7. Less Relevant in Modern Manufacturing Environments (JIT and TQM)
With the advent of Just-in-Time (JIT) production, Total Quality Management (TQM), and lean manufacturing, the relevance of Standard Costing has been questioned. In JIT environments, inventory is minimised and batch sizes are small, making traditional volume-based variance analysis less meaningful. TQM focuses on continuous improvement rather than comparison with a fixed standard, which is philosophically at odds with Standard Costing.
8. Ignores Qualitative Factors
Standard Costing is entirely quantitative in nature. It fails to capture qualitative aspects such as customer satisfaction, employee morale, product quality improvements, or innovation. A system focused solely on cost variances may encourage managers to cut costs in ways that harm quality or long-term competitiveness.
9. Problem of Responsibility for Variances
It is often difficult to assign responsibility for variances to specific departments or individuals. Many variances arise due to factors beyond the control of the person held responsible—for example, an adverse material price variance may result from global commodity price increases rather than the purchasing manager's decisions. Holding individuals accountable for uncontrollable variances is fundamentally unfair and undermines the purpose of control.

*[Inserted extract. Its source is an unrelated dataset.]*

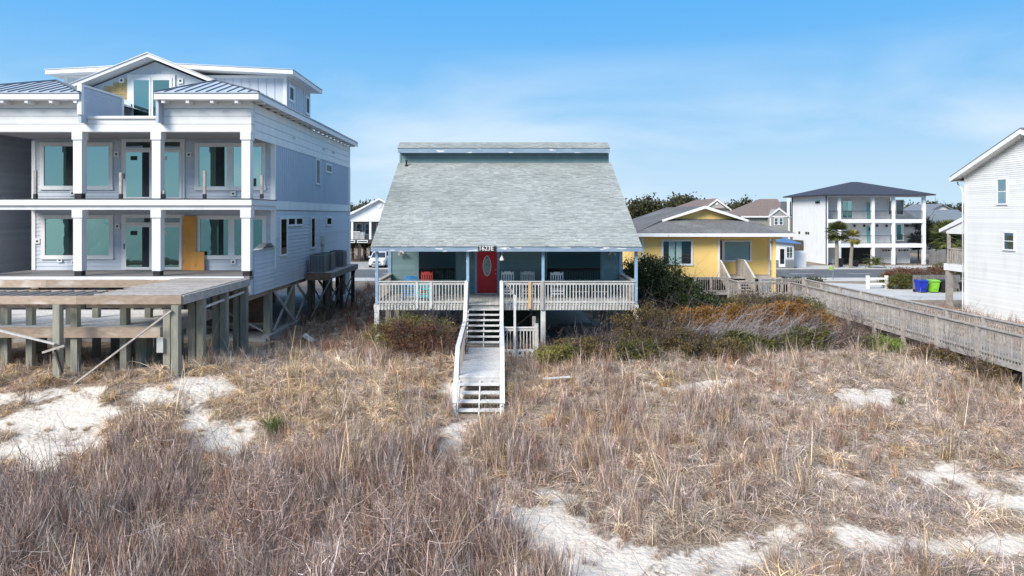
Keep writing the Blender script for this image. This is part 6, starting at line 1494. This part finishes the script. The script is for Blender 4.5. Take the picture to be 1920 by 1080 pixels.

10. Separation of Fixed and Variable Costs
For meaningful variance analysis (especially overhead variances), a clear separation of fixed and variable costs is essential. In practice, many costs are semi-variable and this segregation is difficult and often arbitrary, reducing the reliability of overhead variance analysis.
11. Psychological Resistance
Managers and workers often resist Standard Costing because it introduces a sense of surveillance and constant performance evaluation. This resistance can reduce the system's effectiveness as a management tool, since genuine cooperation from operating personnel is essential for the system to work.
Conclusion
Despite its utility as a planning and control tool, Standard Costing suffers from inherent limitations related to the difficulty of setting standards, its static nature, inapplicability in certain industries, potential to mislead, and incompatibility with modern management philosophies. Many companies today supplement or replace Standard Costing with Activity-Based Costing (ABC), Kaizen Costing, or Balanced Scorecard approaches to overcome these limitations. Nonetheless, for organisations with stable, repetitive production, Standard Costing remains a valuable cost management technique when applied with judgment and awareness of its limitations.
Write it like this
1The skeleton
- Open with a one-line concession — say Standard Costing is a widely used cost control tool BUT has attracted criticisms, especially in modern environments; examiners reward this framing because it shows you understand the question is asking for critique, not praise.
- Label each criticism as a numbered bold heading (e.g., '1. Difficulty in Setting Standards') — 16 marks means they want breadth, so your headings become the examiner's checklist; missing headings = missing marks.
- Follow each heading with 2-3 sentences of explanation + one concrete example — don't just state the criticism, show the mechanism (e.g., favourable material price variance → adverse material usage variance); this is what separates 12/16 from 16/16.
- Cover the 'modern environment' criticism explicitly — mention JIT, TQM, or lean manufacturing by name; this is a high-value point that most students skip, and examiners in recent papers specifically look for contemporary relevance.
- End with a conclusion naming modern alternatives — drop ABC, Kaizen Costing, or Balanced Scorecard as replacements; it signals you know where the subject is heading and closes the answer cleanly.
2Examiner-rewarded phrases
3Common trap
Most students write 4-5 criticisms with just one line each and no examples — that's a list, not a discussion, and 'discuss briefly' in ICAI language still means explain + illustrate. You'll score maybe 8-10 just from headlines; the remaining marks are in the mechanism and the example for each point.